Mais son passé reste un frein majeur :

  • Ses liens anciens avec al-Qaïda continuent de nourrir la méfiance.
  • La société civile syrienne, notamment les minorités (alaouites, druzes, chrétiens), garde une profonde hostilité vis-à-vis de sa trajectoire initiale.
  • Sa capacité à imposer une gouvernance stable reste incertaine, dans un pays fragmenté et ruiné.

4. Les scénarios possibles

  1. Intégration progressive : Sharaa parvient à consolider son pouvoir, à se présenter comme un acteur pragmatique, et à obtenir une reconnaissance partielle sur la scène internationale.
  2. Blocage et contestation : son passé djihadiste empêche toute normalisation durable ; le pays reste divisé entre zones d’influence.
  3. Rechute idéologique : face aux blocages, une partie de son entourage pourrait renouer avec les logiques djihadistes, fragilisant toute stabilité.
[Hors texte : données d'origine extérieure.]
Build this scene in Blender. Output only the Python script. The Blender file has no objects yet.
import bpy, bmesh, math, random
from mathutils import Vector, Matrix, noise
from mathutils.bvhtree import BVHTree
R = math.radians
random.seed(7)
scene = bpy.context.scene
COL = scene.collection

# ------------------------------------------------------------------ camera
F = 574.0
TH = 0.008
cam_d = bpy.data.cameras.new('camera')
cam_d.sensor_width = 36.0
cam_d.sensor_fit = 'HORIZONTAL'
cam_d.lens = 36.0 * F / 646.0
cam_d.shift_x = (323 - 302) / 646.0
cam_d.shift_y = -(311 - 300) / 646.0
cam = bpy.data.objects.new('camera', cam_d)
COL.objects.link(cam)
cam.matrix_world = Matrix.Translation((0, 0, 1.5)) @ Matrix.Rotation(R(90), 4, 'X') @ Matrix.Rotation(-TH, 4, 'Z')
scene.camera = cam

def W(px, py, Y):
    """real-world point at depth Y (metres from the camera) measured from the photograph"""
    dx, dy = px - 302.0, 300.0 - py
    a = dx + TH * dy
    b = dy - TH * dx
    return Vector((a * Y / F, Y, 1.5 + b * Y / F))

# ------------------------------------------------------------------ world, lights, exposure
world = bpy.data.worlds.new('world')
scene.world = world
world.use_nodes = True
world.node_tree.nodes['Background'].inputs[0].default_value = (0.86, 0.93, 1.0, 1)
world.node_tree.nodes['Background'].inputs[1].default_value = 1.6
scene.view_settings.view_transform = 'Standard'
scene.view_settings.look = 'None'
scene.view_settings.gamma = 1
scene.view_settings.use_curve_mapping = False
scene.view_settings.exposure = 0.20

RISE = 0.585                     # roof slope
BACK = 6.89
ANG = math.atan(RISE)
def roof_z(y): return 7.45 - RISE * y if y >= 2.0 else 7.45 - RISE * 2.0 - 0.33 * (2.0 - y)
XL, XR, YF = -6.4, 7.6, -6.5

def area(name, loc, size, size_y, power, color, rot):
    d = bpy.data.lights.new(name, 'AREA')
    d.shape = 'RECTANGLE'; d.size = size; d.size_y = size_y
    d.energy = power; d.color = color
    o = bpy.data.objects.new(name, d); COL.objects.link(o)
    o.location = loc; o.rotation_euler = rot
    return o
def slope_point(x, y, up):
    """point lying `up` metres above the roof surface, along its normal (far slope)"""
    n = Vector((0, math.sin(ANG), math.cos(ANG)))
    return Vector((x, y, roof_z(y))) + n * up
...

L’ascension d’Ahmed al-Sharaa illustre la plasticité des trajectoires politiques au Moyen-Orient : l’ancien djihadiste devenu président incarne à la fois une opportunité et un risque. Opportunité, s’il parvient à stabiliser la Syrie et à se transformer en acteur politique responsable. Risque, si son passé idéologique et ses réseaux militants resurgissent, compromettant toute perspective de normalisation.
L’avenir de la Syrie dépendra moins de son habileté individuelle que de la capacité des acteurs régionaux et internationaux à encadrer cette transition fragile.